Der Fall der Mauer ändert alles
Auch fast vor seiner Haustür in Schlutup verlief die innerdeutsche Grenze. Als am 9. November 1989 der Grenzübergang geöffnet wurde, war Heinrich Baade dabei: "An dem Abend bin ich da hingegangen. Die Leute liefen ja schon rüber. Ich bin aber nicht rübergegangen." Massen strömten aus Mecklenburg-Vorpommern nach Lübeck - viele kamen zu Fuß, die Trabbis verstopften die Straßen. Unter den DDR-Bürgern war auch Detlef Jürß aus dem benachbarten Dassow. Auch er arbeitete damals als Fischer. Auf dem See vor seiner Haustür durfte er aber nie fischen – bis zum November 1989: "Mit meinem Kollegen hab ich damals auf der Stepenitz gefischt. Und dann kam seine Frau und sagte, ab morgen dürft ihr wieder auf dem Dassower See fischen. Das war der schönste Tag in meinem Leben."
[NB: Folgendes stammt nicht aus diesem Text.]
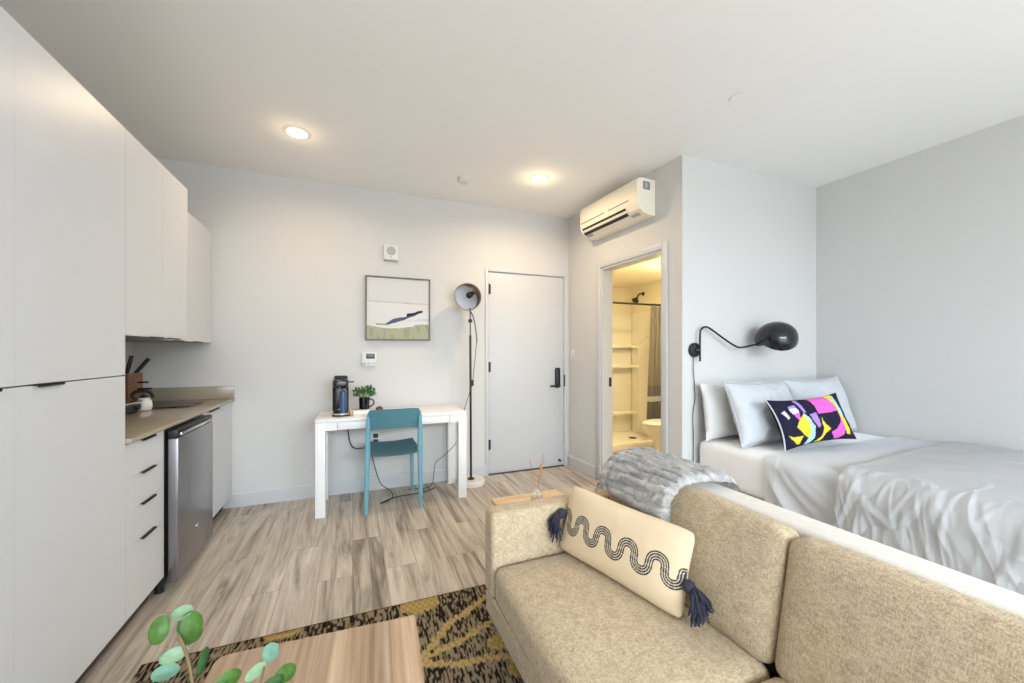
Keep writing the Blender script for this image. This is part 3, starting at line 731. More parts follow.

Westfischer im Osten: "Es war paradox"
Noch heute mit 70 Jahren zieht Detlef Jürß Butt und Dorsch aus dem See. Jahrzehntelang aber versperrte dem Fischer eine Mauer die Zufahrt vom Fluss Stepenitz auf den Dassower See: "Oben auf der Brücke war die Seite zum See hin mit Aluplatten restlos dichtgemacht. Und im Fluss war so etwas wie ein Wehr." Für ihn war es eine schwere Zeit, wenn die Westfischer auf "seinem See" waren, erzählt Detlef Jürß. "Wir konnten die Kollegen aus Schlutup hier fischen sehen. Aber wir waren da hinter dem Zaun. Wir haben gegrüßt und die haben auch die Hand hochgehalten, es war aber paradox."
Gemeinsames Fischen nach der Wende
Immer wieder umgingen die ostdeutschen Fischer aber die Verbote und trafen die westdeutschen Kollegen auf dem Wasser. Allerdings hielten sie immer einen Anstandsabstand zu den Kuttern, sagt Heinrich Baade. "Dazu wurden die viel zu doll beobachtet. So war es unverfänglich. Wir konnten die ja nicht in Schwierigkeiten bringen." Eine Vorsichtsmaßnahme, die nach der Wende nicht mehr nötig war. Heinrich Baade besuchte mit seiner Familie die Jürß in Dassow - der Beginn einer Freundschaft unter den Fischerfamilien. "Wir sind dann gleich im anschließenden März fischen gegangen", erzählt Heinrich Baade und lacht. "Wir haben so viel Hering gefangen, dass das Boot das kaum noch tragen konnte. Da sprechen wir heute noch drüber: 'Weiß du noch, du warst fast mit dem Hintern im Wasser gewesen...!'"
30 Jahre nach der Wende freut sich Detlef Jürs immer noch über die zurückgewonnene Freiheit auf dem Dassower See: "Was meinem Vater verwehrt war, durfte ich wieder tun. Und diesen Tag bereue ich nie in meinem Leben.